### INPUT FOR THIS TASK
........

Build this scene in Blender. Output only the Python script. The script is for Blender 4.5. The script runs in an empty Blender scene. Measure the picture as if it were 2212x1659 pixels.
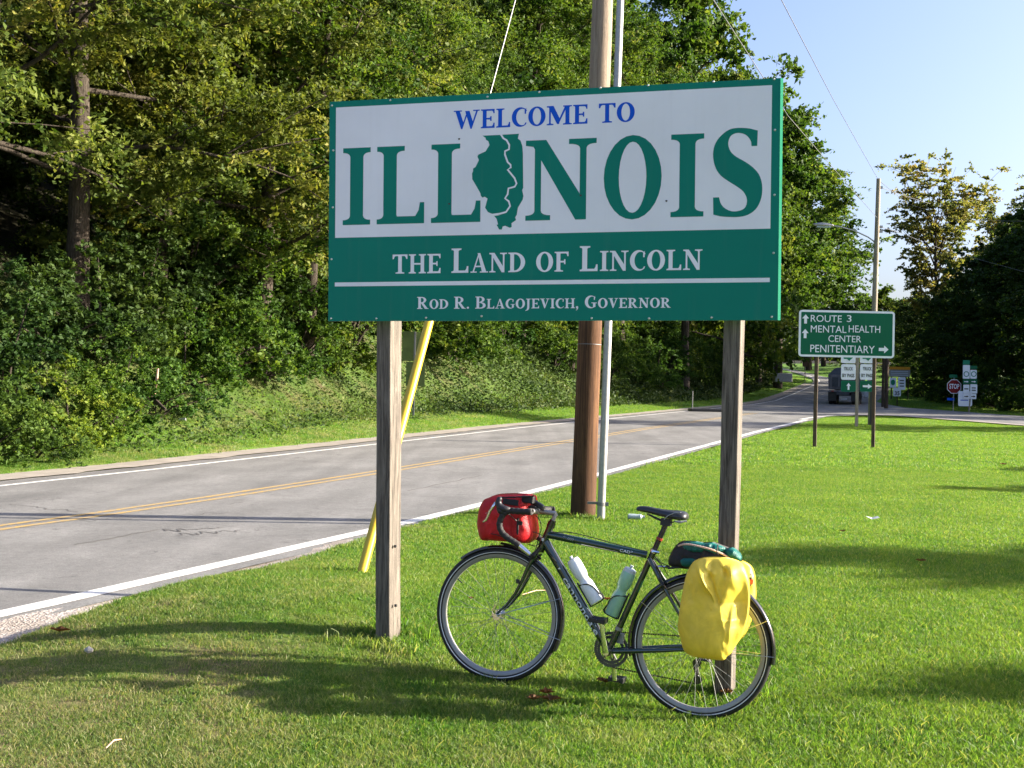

........

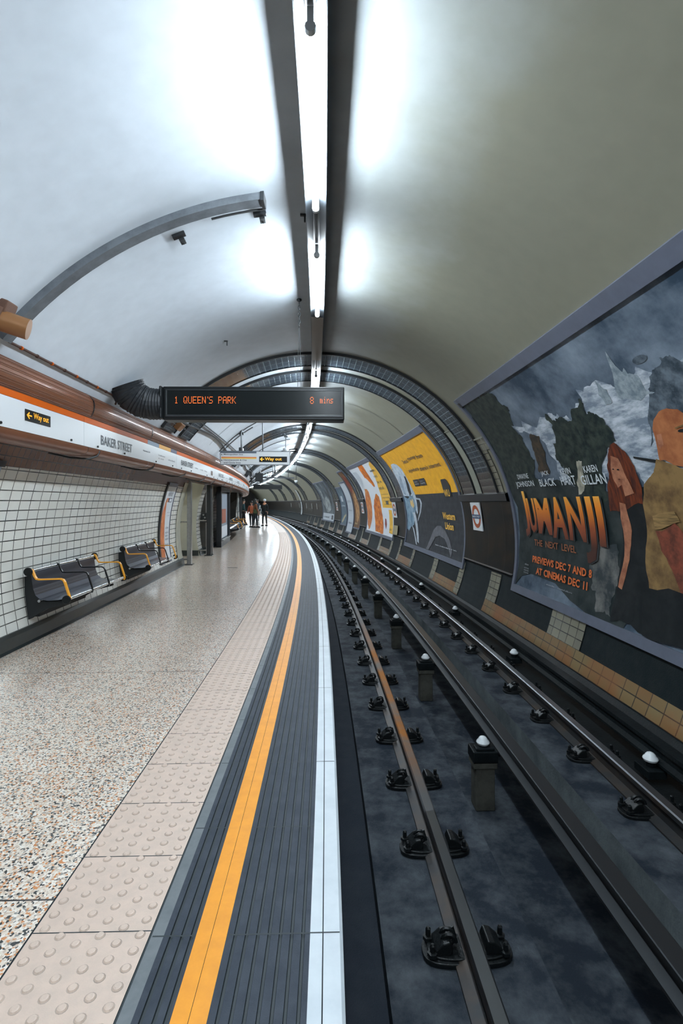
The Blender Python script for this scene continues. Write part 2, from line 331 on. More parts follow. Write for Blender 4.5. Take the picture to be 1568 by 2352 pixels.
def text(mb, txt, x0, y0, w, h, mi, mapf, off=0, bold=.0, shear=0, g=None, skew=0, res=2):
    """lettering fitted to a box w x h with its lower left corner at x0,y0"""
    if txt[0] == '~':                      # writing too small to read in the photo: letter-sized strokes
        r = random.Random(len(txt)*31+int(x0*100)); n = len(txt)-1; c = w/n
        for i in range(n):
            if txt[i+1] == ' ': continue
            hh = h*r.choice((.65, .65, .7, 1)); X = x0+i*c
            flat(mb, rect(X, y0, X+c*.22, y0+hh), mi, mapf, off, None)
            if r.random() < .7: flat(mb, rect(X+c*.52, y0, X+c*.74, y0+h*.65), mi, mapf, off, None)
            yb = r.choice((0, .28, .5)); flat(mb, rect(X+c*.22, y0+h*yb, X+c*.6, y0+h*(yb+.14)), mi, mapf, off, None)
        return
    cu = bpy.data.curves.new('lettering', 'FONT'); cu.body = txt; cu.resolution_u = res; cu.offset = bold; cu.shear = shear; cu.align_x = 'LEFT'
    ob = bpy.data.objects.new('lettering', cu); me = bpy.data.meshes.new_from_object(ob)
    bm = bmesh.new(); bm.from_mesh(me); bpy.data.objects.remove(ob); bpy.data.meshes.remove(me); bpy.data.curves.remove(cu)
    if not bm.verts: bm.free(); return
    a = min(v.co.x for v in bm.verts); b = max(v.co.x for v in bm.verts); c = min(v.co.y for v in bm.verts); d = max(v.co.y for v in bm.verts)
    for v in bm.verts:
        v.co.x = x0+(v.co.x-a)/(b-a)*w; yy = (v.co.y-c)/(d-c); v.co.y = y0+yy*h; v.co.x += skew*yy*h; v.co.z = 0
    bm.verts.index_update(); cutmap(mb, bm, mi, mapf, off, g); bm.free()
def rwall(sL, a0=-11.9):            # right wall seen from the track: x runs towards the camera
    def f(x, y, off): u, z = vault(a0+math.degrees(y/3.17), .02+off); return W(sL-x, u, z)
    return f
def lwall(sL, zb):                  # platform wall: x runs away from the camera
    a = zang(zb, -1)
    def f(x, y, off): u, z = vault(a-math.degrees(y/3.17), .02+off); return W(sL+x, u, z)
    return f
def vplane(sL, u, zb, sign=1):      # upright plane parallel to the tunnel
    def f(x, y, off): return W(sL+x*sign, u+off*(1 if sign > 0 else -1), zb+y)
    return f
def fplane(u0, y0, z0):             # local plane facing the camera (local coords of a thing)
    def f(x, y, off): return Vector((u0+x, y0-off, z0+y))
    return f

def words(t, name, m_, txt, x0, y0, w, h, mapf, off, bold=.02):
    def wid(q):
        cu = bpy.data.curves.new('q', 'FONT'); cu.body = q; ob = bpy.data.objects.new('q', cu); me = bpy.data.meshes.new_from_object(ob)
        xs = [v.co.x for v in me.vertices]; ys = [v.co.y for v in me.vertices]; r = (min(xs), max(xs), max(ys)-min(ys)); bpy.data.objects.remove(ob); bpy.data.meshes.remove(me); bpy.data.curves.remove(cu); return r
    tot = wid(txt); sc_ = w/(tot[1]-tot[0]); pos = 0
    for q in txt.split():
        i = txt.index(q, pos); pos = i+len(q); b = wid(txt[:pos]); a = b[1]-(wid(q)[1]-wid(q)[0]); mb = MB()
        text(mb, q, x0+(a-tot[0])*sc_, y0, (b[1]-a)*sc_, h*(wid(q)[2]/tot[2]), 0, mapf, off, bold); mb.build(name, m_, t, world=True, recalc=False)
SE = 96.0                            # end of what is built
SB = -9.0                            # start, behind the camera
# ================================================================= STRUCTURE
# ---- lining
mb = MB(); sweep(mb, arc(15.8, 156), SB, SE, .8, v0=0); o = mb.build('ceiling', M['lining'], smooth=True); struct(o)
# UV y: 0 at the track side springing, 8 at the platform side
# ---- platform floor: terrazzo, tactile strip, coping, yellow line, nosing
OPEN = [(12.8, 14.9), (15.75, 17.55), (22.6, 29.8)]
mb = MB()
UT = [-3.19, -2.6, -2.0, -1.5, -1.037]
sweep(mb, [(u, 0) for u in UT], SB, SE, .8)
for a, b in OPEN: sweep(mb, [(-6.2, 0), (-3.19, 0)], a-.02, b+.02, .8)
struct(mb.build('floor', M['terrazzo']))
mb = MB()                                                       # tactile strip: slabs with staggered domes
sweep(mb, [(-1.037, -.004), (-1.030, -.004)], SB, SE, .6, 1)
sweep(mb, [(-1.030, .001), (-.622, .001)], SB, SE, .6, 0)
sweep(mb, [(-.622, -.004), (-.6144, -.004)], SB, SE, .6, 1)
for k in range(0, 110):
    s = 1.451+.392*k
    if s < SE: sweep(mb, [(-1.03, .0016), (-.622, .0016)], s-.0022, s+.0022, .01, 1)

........

### OBJECTIVE
Show each line in the entries that holds the string "sweep".

### OUTPUT OF THE EXERCISE
mb = MB(); sweep(mb, arc(15.8, 156), SB, SE, .8, v0=0); o = mb.build('ceiling', M['lining'], smooth=True); struct(o)
sweep(mb, [(u, 0) for u in UT], SB, SE, .8)
for a, b in OPEN: sweep(mb, [(-6.2, 0), (-3.19, 0)], a-.02, b+.02, .8)
sweep(mb, [(-1.037, -.004), (-1.030, -.004)], SB, SE, .6, 1)
sweep(mb, [(-1.030, .001), (-.622, .001)], SB, SE, .6, 0)
sweep(mb, [(-.622, -.004), (-.6144, -.004)], SB, SE, .6, 1)
    if s < SE: sweep(mb, [(-1.03, .0016), (-.622, .0016)], s-.0022, s+.0022, .01, 1)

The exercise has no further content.